すると大島氏が、突然大きな声で「ウルちゃん!ぬしも、悪ヨノー」、すかさず私は「いえいえ、お代官様の悪知恵には、とても叶いません」と応じたものでした。
・天網恢恢疎にして漏らさず。この様子を見ていた人がいたのです。S社のⅯ記者です。翌日の朝刊の囲み記事では、「まるで、悪代官と越後屋の悪だくみ」と書かれていました。
悪代官と越後屋の誕生です。
― どっちがどっち? ―
〇ある日、大島委員長がニコニコ顔で「ウッシシ!ウルちゃん、公明党の国対委員長はワシじゃ!」と勝ち誇った顔。

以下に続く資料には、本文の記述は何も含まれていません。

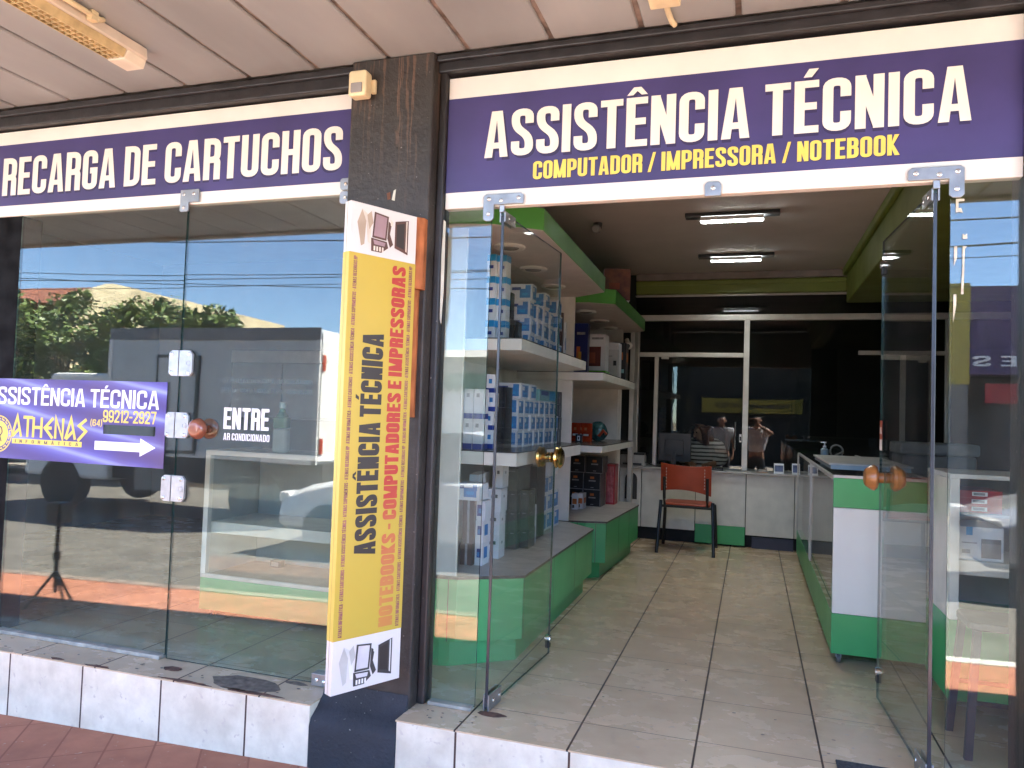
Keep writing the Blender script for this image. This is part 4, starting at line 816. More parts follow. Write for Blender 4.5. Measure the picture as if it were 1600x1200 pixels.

どこかのTV局が、大島氏と私の顔写真を張り出して「どっちが自民党で、どっちが公明党の国対委員長か印をつけてください」とやっていたらしいのです。その結果、私より大島氏の方に、公明党国対委員長の印が沢山付いたのだそうです。「ムムム・・・残念」と私。
〇今から10年位前、大島氏と私が並んで毎日、国対委員長記者会見をやっていた頃の話。正に「今ハ昔」ですね。
― 大島言行禄 ―
〇韓信(中国、漢初の武将)の股くぐり
・大島国対委員長時代は、衆参のねじれ国会。
参院民主党の国会対応で苦戦を強いられました。
① 日銀総裁人事案に参院が同意せず、総裁空白という異常事態が3週間も続いた。
② ガソリンの暫定税率延長を含む税制関連法案につき、衆議院の「みなし否決」や「再議決」の措置を余儀なくされる。
③ 参院本会議で、首相問責決議案が可決。
・大島委員長「韓信の股くぐり、今は辛抱じゃ!」と口癖。数に勝る参院は、「文句があるなら解散して信を問え」とばかり否決権の乱発。与党国対としては、ただ耐えるしかない辛く苦しい国会運営でした。
〇対立する見解の調整能力は国会随一
・ネジレ国会下でも、与党国対委員長として野党との法案調整に抜群の成果。
・衆院議長に就任されてから、天皇の生前譲位、衆院の定数是正問題に能力を存分に発揮し、与野党合意のうちに法案の成立を図る。
かつての「悪代官」は、今や「名奉行・大島理森!」です。
〇「秘中の秘」、大島カレンダーの存在。
・通常国会は、150日間の長丁場です。政治は、生き物、「一寸先は闇」。何が起きるか分かりません。与党の国対としては、重要法案の成立と予算案の年度内成立は至上命題です。
一瞬の油断もできず、緊張の日々が続きます。
・大島委員長は、国会開催前の数日間、自室に籠り、カレンダー作りに専念します。
このカレンダーには、予算案や重要法案の審議日程・行程表、総理の外遊日程、法案に反対する野党対策まで、国会を乗り越える与党の戦略がビッシリと書かれています。
世にいう「大島カレンダー」です。
・国会は、大島カレンダー通りに動くと言われています。しかし、私も含めてこの「大島カレンダーを見た!」という人に会ったことがないのです。
それじゃ、そんな物は、元々存在しないのではないか? いや、そうじゃないんです。大島さんと国会運営を共にした人は、与野党を問わず異口同音に言います。「見たことはないが、雰囲気としては在る」と。
大島国対委員長が、国会運営の天才と言われる所以ですね。
〇大島委員長は、古武士の風格。
・大島委員長の愛読書・・山本周五郎著「樅ノ木は残った」「ながい坂」「ちいさこべ」「さぶ」「栄花物語」、葉室麟著「いのちなりけり」」「蜩の記」など。私も、よく勧められて読みました。
・教わった人生訓・・・大義に生きよ。小をいとおしむ心。
・歌・・酒を飲むと大島委員長は、「人生の並木道」をよく歌っておられましたね。